Others better versed in Florida planning have written on this topic.  Most critiques single out one policy at a time, namely transportation concurrency, or present lists of suspected policies and processes.  These are, of course, necessary discussion frames; for the most readable introduction to the topic, see the April 2008 edition of Research in Review (Florida State University) article “Pain in Paradise: Florida’s Failed Fix-All.”  The article contains links to the best in the business and I recommend studying up.   For a great synopsis of transportation concurrency, see “Rethinking the Florida Transportation Concurrency Mandate,” by Tim Chapin et al, from Florida State Univeristy.

However, if we are to correct course to develop and redevelop better communities, then we a fresh look not only at individual policies, but also at the various planning scales.  Growth management in Florida basically focuses on two scales: the (1) comprehensive plan for cities/counties, and (2) individual projects.  Regional planning is not as strong as the Act’s language might suggest.  “Developments of Regional Impacts” or DRIs are overwhelmingly single owner, large projects, not regional planning.   

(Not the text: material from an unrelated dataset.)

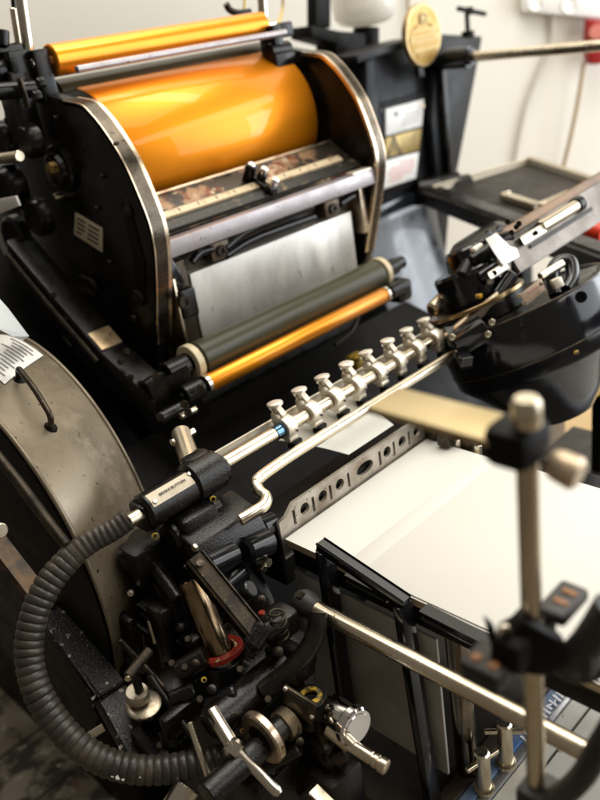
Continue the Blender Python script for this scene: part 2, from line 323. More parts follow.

Now let’s look at these planning scales another way.  Florida planning has traditionally focused on two scales that are set by boundaries: jurisdictional and project level.  These are two necessary scales, but used alone, produce a landscape built on “pods.”  It is hard to get a grip on how various cities and projects connect together when the mind jumps quickly to managing within borders.   Suburban discontent, alas, tends to emanate from dysfunctional flows: traffic, water, money. 

 

This is why planning built on flows is so important.   It seems like smart growth leaders have picked up on the importance of flows and regional planning, so let’s turn to what I think is the most important – yet least appreciated - planning tool: small area planning.

Planners in urban areas use this scale every single day, but it’s a given to the point of being unacknowledged.   Great transit oriented development is based on how pedestrians flow around mass transit station areas.  Sub-watershed plans are essential in matching management practice to local water flows.  Because efficient land use relies on sharing amenities like parking, streetscape, parks and the like, small area plans facilitate getting more out of smaller, yet linked, parcels.  Small area plans that link the built and natural landscapes tend to be adopted over time as communities mature, which may explain why they are more common in urban communities.

Many suburbs are at key maturation points, though may resist the introduction of new planning layers.  Neighborhoods naturally react when they see a plan that includes their subdivision with commercial development.  Even if no land use changes come into play for residential areas, the border of the subdivision is understood to be the small area plan.   

Developers have been programmed to be enemies of each other, not collaborators, often using the very smart growth tools we invented to get better results against one another.  In Florida, transportation concurrency forces a death match over road capacity.  The best description I have ever heard is that in suburbs, concurrency is like an all-you-can-eat buffet, where the first guy in line’s best strategy is to take all the chicken wings and leave the scraps – and the bill – to everyone else.  In California, developers are using the state’s Environmental Quality Act (CEQA) in an effort to stall the competition.  Smarter growth and great redevelopment rely on cooperation among landowners, a topic that needs more examination.

Most importantly, paying for this level of planning will be difficult.  Traditionally, local governments have paid for comprehensive planning within jurisdictions and developers pay for project planning when they are ready to move dirt.  So who pays for the new, inclusive and predictive in-between planning layer?

This post is the first of many that will examine the importance of small area plans, their power, and the suburbs.   It is the most powerful sprawl retrofitting, traffic subtracting, energy saving, water efficient, quality of life enhancing tool out there.  Fixing sprawl in Florida will rely on sub-Comprehensive Plan level planning, and last year's rewrite includes a new sector planning tool.  It's a start.